It is required that the lines from the top of the listing through the line with "scene.camera = cam" be reproduced exactly, excluding pictures.

***** Dataset section

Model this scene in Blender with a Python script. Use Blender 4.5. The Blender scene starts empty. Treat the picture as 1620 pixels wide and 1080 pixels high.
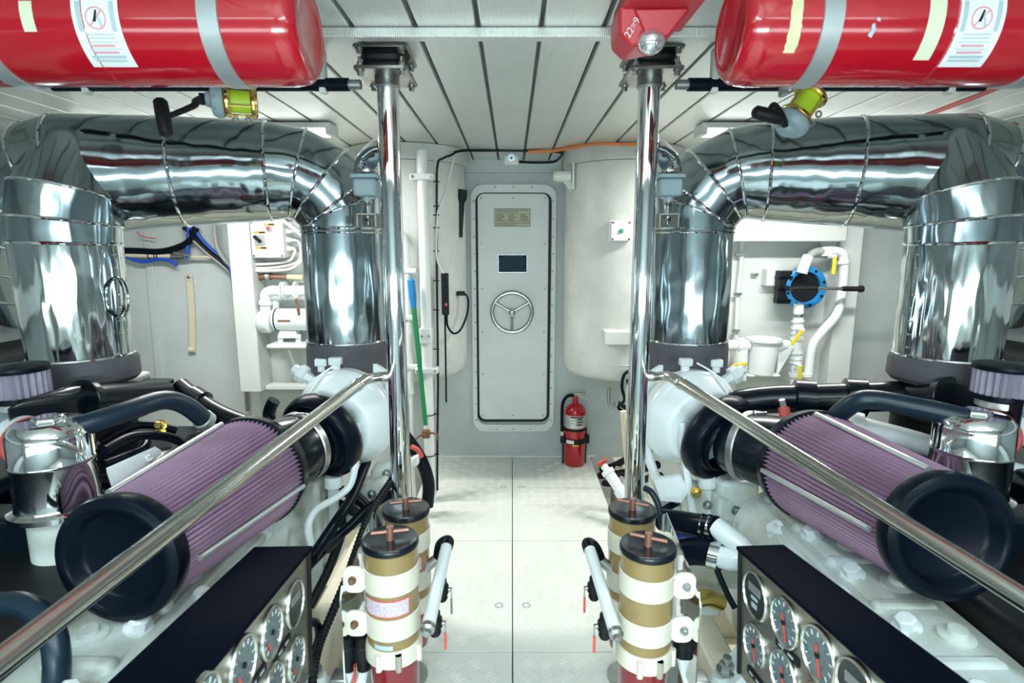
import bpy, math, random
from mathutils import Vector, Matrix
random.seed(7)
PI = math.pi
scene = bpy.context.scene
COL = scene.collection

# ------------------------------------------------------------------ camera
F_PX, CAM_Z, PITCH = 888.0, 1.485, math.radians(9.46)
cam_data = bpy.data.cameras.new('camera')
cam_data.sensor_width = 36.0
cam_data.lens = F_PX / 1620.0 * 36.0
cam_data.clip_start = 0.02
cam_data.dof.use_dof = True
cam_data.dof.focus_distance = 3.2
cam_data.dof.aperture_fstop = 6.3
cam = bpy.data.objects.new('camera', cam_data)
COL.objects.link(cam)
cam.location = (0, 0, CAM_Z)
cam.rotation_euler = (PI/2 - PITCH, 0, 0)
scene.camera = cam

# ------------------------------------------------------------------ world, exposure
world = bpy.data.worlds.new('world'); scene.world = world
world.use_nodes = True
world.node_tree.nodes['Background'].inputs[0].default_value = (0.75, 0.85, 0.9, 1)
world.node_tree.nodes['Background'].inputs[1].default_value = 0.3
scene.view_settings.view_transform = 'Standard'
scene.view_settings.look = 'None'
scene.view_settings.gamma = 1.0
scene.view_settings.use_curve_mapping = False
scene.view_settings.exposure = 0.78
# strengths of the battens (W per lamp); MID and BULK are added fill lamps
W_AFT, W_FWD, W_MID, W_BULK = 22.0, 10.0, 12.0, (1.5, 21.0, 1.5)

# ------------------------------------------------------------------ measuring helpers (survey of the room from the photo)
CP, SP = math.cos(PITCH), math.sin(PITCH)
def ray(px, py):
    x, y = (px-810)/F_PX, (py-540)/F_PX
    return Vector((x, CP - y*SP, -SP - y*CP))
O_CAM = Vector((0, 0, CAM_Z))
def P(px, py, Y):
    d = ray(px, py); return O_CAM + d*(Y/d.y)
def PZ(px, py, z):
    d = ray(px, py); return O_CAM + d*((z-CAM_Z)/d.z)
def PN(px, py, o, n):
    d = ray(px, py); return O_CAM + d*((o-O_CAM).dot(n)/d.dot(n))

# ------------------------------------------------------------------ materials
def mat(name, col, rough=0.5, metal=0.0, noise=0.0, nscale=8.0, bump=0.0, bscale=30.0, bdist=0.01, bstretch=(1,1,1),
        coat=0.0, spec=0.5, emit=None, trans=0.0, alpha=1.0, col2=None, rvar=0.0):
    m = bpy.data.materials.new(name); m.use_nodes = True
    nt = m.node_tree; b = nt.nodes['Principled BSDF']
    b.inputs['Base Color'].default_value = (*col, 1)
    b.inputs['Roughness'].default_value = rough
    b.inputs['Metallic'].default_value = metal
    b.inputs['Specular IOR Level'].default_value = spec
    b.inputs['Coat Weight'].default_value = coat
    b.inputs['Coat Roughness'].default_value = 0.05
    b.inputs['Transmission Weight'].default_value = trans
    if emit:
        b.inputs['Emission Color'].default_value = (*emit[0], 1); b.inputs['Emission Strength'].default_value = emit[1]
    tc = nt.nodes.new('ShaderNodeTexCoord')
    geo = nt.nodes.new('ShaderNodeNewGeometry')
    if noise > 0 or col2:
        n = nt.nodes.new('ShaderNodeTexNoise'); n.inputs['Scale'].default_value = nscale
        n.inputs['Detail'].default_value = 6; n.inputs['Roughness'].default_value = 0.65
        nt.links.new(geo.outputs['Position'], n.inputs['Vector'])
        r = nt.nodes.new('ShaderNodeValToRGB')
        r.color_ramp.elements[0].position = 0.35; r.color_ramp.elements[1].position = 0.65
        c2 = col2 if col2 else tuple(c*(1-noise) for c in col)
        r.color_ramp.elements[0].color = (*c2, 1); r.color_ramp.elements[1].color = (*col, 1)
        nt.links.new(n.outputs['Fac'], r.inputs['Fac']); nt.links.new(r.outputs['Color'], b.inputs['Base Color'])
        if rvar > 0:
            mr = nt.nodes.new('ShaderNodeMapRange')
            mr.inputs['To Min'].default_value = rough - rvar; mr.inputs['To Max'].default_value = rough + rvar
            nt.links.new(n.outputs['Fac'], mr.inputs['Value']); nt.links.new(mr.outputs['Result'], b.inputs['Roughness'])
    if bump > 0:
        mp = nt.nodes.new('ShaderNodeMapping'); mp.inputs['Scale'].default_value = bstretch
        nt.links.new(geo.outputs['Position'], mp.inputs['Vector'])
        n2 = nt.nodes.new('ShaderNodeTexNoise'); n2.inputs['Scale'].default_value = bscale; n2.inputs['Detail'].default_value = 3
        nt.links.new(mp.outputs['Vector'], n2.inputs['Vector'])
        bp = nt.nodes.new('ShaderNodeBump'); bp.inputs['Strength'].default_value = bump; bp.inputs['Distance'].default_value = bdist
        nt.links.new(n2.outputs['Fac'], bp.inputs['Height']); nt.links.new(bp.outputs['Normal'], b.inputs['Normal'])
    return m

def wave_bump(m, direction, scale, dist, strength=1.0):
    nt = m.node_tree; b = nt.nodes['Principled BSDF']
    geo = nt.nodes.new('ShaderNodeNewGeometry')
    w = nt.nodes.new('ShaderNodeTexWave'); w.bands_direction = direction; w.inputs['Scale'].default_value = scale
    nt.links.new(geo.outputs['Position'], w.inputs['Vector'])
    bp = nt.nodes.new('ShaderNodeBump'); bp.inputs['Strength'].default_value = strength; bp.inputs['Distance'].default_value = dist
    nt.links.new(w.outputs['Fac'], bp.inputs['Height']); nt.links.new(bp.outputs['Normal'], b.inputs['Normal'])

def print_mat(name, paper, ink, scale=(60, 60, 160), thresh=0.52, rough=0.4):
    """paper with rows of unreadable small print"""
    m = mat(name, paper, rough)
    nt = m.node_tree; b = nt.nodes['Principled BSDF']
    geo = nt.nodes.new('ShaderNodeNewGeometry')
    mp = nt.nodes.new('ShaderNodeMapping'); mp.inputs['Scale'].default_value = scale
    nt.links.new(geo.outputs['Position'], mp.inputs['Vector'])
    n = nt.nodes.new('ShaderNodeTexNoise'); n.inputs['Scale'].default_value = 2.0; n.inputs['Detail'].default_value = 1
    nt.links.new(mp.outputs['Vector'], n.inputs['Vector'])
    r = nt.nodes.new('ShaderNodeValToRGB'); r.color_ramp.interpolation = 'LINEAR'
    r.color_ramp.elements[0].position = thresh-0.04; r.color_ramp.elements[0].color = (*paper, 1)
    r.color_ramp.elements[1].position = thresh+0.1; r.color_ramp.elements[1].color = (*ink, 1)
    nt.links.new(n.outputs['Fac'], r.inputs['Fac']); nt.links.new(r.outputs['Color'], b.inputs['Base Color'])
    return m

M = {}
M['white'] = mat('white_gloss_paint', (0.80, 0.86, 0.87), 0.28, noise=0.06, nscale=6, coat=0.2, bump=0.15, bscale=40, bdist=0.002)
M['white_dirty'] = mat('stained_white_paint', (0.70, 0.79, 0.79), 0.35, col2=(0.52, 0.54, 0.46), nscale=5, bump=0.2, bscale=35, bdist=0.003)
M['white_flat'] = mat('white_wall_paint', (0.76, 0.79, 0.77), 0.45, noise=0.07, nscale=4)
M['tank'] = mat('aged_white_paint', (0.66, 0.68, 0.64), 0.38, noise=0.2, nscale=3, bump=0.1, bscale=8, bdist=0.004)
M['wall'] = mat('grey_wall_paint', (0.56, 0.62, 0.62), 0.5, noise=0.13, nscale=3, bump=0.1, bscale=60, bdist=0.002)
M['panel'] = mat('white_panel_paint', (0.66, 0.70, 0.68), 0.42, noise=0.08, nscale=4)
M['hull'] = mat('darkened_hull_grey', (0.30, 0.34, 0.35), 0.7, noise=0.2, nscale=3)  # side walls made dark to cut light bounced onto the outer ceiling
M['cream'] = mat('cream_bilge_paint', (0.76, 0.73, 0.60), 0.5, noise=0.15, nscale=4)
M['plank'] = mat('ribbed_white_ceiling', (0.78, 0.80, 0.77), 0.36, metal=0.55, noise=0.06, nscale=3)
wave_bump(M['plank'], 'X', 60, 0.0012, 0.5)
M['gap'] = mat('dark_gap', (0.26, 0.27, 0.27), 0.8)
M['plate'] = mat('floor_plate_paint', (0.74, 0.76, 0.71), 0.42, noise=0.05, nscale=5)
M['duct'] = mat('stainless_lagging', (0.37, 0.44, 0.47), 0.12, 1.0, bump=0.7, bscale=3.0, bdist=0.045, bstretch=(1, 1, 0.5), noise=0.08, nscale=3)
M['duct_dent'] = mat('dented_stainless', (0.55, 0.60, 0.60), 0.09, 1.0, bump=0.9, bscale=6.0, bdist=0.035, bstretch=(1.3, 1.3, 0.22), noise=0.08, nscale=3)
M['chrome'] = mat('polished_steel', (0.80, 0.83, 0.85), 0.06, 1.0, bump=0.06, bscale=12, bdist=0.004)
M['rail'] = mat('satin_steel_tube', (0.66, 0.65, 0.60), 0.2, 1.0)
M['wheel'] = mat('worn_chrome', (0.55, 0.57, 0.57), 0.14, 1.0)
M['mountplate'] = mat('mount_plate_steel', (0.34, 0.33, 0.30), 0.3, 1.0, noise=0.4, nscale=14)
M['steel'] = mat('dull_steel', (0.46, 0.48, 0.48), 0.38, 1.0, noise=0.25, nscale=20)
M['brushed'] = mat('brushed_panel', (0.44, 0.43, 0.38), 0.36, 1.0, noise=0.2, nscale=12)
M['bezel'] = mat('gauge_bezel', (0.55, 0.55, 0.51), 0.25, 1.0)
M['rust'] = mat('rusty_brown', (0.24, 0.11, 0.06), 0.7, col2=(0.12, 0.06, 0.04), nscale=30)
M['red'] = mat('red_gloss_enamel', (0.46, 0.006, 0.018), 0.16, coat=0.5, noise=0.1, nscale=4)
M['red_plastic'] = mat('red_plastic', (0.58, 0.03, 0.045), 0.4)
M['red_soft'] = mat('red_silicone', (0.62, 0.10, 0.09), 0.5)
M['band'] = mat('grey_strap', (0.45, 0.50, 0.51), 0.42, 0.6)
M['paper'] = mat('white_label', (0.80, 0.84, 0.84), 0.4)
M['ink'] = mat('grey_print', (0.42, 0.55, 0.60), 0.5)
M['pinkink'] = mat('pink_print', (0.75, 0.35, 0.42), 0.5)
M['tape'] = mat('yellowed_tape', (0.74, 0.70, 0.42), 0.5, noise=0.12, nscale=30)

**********

§ Reply:
Model this scene in Blender with a Python script. Use Blender 4.5. The Blender scene starts empty. Treat the picture as 1620 pixels wide and 1080 pixels high.
import bpy, math, random
from mathutils import Vector, Matrix
random.seed(7)
PI = math.pi
scene = bpy.context.scene
COL = scene.collection

# ------------------------------------------------------------------ camera
F_PX, CAM_Z, PITCH = 888.0, 1.485, math.radians(9.46)
cam_data = bpy.data.cameras.new('camera')
cam_data.sensor_width = 36.0
cam_data.lens = F_PX / 1620.0 * 36.0
cam_data.clip_start = 0.02
cam_data.dof.use_dof = True
cam_data.dof.focus_distance = 3.2
cam_data.dof.aperture_fstop = 6.3
cam = bpy.data.objects.new('camera', cam_data)
COL.objects.link(cam)
cam.location = (0, 0, CAM_Z)
cam.rotation_euler = (PI/2 - PITCH, 0, 0)
scene.camera = cam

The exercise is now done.